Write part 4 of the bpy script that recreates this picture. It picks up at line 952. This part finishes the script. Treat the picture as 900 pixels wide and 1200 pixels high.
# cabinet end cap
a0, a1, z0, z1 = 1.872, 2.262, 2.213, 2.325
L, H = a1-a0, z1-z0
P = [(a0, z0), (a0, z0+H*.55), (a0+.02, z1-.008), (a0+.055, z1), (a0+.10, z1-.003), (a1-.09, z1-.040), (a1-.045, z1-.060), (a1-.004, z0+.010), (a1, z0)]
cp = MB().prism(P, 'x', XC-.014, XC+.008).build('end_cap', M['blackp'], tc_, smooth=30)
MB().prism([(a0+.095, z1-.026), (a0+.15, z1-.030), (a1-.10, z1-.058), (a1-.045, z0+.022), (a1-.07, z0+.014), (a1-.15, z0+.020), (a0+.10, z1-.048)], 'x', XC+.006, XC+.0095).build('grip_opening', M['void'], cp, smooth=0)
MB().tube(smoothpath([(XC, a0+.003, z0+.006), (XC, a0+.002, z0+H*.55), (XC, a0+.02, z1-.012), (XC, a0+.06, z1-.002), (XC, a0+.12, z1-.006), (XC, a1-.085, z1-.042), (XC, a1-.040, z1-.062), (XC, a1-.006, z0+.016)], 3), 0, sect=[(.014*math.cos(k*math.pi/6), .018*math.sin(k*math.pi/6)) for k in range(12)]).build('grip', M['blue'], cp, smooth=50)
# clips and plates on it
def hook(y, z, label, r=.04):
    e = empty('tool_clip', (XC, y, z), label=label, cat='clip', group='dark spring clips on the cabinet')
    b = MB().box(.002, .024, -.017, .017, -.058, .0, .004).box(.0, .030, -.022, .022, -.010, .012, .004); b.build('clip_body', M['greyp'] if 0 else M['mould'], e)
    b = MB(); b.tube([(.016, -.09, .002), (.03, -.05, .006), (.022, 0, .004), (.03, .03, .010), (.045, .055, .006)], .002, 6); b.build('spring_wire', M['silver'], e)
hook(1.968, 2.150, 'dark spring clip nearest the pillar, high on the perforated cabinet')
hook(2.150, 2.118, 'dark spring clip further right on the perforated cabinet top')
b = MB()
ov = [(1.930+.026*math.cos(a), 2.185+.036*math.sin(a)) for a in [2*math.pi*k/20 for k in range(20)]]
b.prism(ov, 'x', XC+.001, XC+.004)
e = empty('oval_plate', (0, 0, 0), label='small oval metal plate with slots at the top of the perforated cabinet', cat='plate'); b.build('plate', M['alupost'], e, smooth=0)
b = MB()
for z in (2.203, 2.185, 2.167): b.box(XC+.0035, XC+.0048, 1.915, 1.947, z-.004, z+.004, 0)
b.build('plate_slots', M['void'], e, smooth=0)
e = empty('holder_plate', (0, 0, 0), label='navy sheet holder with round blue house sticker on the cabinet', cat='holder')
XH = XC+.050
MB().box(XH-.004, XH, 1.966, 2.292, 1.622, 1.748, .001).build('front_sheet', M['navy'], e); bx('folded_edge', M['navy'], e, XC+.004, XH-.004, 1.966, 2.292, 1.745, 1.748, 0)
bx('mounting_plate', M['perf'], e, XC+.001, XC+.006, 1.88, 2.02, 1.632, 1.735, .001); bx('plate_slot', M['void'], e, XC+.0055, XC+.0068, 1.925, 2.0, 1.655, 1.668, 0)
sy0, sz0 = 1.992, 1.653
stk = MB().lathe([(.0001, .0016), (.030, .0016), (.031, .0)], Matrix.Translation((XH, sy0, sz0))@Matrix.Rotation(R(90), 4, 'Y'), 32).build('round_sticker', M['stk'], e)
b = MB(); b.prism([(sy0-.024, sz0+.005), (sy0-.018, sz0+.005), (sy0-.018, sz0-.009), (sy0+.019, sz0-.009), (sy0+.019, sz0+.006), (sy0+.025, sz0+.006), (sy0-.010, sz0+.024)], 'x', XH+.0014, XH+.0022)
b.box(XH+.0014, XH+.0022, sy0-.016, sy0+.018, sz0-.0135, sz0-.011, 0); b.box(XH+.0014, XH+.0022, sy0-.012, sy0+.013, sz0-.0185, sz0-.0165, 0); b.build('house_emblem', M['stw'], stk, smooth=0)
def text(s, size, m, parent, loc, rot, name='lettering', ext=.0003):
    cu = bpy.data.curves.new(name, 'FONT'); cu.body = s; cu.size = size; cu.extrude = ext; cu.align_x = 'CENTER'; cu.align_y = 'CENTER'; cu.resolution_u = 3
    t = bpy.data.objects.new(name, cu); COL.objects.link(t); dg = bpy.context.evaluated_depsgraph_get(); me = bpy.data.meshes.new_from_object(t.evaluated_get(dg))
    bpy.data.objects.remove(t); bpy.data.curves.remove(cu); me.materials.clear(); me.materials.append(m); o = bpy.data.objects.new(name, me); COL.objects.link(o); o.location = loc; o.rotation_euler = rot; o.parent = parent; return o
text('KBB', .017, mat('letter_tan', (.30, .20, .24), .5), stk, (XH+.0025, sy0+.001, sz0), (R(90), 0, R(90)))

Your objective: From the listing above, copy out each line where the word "high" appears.

Answer below:
Write part 4 of the bpy script that recreates this picture. It picks up at line 952. This part finishes the script. Treat the picture as 900 pixels wide and 1200 pixels high.
hook(1.968, 2.150, 'dark spring clip nearest the pillar, high on the perforated cabinet')